Warner Bros. has turned months of speculation into a formal casting reveal: Jamie Dornan will play Aragorn, billed here as Strider, in The Lord of the Rings: The Hunt for Gollum, the live-action film Andy Serkis is directing and headlining as Gollum/Sméagol. The studio’s CinemaCon presentation also confirmed the return of Ian McKellen as Gandalf, Elijah Wood as Frodo Baggins and Lee Pace as Thranduil, with the film set for theatrical release on December 17, 2027.
The casting lands after Serkis had already made clear that Viggo Mortensen would not reprise Aragorn, saying the production was recasting the role for a younger version of the character. That reset mattered because writer-producer Philippa Boyens had said late in 2024 that Aragorn held a prominent place in the story and that the filmmakers hoped Mortensen might return. Instead, the studio has chosen a clean handoff, with Dornan taking on one of the franchise’s most closely guarded legacy roles.
The project itself has shifted shape since Warner Bros. announced it in May 2024 as the first of two new Middle-earth films from Peter Jackson, Fran Walsh and Boyens, with Serkis directing and starring. By early 2025, Serkis was saying the release had moved from 2026 to late 2027, a sign that the studio was giving the film extra runway while it rebuilt a piece of the original trilogy’s cast and locked its place in the current franchise calendar. McKellen added fuel last year when he teased fans that “there’s a character in the movie called Frodo” and “another character called Gandalf,” hinting at the reunion that is now official.

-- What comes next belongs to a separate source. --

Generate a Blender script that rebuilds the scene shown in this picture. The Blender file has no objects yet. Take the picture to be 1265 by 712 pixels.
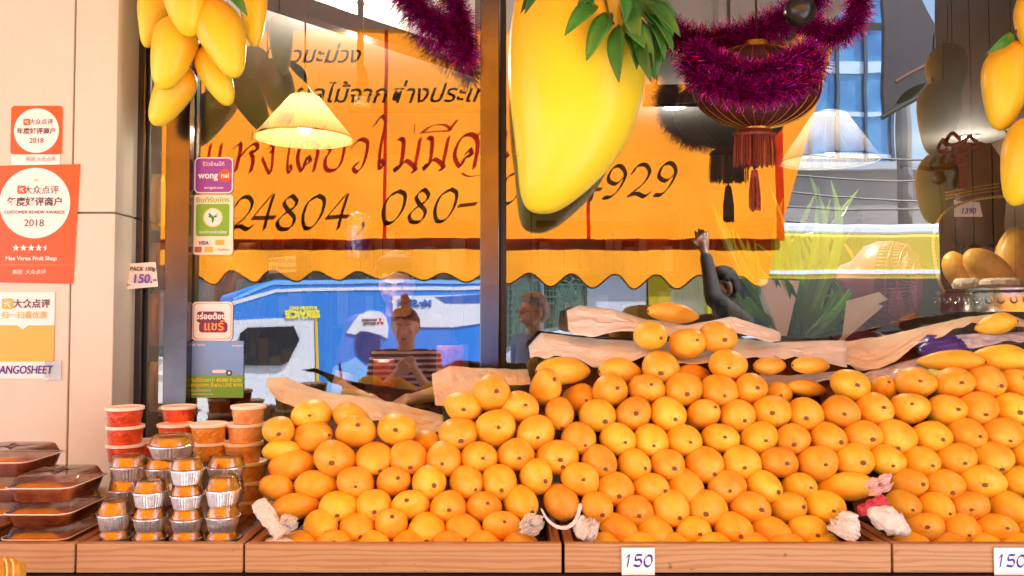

That leaves the new film carrying two pressures at once. It must sell audiences on a recast Aragorn while leaning on familiar faces to reassure longtime fans. It also arrives as Warner Bros. presses ahead with a fresh Middle-earth pipeline after The War of the Rohirrim, banking on nostalgia, continuity and a tighter story set between The Hobbit and The Fellowship of the Ring. Dornan’s casting tells you where the studio has placed its biggest bet: not on replaying the past beat for beat, but on finding a new way into it.